Available data -
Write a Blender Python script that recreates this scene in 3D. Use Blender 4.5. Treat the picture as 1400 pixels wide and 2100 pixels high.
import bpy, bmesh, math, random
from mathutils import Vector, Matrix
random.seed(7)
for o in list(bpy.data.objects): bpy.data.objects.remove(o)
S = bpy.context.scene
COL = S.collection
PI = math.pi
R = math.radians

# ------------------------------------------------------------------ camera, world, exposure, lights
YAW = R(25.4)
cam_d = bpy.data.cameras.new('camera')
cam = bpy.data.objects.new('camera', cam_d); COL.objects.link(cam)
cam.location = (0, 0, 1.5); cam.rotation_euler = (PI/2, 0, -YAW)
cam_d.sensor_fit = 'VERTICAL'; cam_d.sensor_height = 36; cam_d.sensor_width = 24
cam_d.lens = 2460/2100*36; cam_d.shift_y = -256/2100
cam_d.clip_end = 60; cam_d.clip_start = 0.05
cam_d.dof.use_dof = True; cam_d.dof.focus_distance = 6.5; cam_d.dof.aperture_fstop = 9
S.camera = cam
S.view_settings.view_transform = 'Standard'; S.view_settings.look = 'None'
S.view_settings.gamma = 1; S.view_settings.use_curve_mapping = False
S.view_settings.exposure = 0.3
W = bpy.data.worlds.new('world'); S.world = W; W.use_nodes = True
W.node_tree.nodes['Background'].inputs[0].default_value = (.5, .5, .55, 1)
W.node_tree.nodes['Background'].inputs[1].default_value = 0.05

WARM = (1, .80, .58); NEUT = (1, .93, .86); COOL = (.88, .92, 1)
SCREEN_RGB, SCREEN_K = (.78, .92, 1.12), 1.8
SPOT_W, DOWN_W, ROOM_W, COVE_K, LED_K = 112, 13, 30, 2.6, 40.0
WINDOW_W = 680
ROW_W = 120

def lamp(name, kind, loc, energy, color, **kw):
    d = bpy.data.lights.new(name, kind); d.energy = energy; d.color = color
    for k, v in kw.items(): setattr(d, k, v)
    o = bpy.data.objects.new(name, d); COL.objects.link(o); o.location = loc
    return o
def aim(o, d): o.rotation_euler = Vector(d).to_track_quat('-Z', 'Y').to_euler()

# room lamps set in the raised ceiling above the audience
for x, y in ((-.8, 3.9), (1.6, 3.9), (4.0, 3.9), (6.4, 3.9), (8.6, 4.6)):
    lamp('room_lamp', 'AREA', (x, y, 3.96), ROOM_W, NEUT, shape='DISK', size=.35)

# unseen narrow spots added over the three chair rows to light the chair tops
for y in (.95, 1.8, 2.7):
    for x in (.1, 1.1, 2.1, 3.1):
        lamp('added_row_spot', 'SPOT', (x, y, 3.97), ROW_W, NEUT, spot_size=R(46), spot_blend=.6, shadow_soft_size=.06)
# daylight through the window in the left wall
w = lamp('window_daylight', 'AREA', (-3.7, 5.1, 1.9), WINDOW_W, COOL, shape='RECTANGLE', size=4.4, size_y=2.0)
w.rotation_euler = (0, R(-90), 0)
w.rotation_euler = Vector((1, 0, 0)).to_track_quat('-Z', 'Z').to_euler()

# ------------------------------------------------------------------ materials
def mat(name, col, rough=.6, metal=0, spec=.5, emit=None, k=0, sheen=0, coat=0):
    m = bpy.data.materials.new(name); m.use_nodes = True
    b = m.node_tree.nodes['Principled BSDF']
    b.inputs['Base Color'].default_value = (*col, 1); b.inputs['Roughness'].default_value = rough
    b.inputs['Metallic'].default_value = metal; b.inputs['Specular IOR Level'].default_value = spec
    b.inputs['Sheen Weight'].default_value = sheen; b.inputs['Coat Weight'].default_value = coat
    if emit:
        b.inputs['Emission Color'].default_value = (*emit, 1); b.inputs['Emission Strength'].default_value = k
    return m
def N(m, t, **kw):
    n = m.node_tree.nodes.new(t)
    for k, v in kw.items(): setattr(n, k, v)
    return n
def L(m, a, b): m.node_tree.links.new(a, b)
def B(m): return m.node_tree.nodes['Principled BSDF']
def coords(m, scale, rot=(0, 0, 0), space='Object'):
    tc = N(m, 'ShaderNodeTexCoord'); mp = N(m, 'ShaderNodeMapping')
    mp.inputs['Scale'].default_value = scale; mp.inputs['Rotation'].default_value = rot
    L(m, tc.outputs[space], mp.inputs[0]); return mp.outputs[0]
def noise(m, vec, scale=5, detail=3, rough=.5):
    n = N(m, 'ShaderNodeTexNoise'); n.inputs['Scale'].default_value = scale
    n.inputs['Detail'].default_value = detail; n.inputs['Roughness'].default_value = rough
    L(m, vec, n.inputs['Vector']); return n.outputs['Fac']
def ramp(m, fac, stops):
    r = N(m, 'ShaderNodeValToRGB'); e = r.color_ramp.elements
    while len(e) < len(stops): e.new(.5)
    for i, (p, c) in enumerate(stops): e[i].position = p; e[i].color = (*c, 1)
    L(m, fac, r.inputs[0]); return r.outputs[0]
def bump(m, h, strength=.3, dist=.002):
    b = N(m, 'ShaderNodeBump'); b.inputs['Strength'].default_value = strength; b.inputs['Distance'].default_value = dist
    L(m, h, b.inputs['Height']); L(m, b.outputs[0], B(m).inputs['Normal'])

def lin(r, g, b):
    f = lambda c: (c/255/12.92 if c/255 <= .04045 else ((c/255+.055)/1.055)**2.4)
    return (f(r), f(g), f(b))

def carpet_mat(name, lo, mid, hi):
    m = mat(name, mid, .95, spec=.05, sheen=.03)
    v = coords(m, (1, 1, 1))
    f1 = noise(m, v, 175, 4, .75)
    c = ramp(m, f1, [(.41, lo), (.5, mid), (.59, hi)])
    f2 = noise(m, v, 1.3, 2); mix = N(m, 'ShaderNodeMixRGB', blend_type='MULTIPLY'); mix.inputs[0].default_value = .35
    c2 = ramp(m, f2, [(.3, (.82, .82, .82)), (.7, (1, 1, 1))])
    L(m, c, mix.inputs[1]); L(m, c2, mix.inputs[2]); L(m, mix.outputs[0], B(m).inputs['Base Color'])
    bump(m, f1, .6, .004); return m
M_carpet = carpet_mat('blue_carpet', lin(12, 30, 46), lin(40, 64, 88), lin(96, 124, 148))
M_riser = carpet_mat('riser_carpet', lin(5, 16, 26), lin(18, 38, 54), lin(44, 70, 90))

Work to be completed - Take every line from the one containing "lin(96, 124, 148))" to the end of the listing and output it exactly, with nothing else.

Solution -
M_carpet = carpet_mat('blue_carpet', lin(12, 30, 46), lin(40, 64, 88), lin(96, 124, 148))
M_riser = carpet_mat('riser_carpet', lin(5, 16, 26), lin(18, 38, 54), lin(44, 70, 90))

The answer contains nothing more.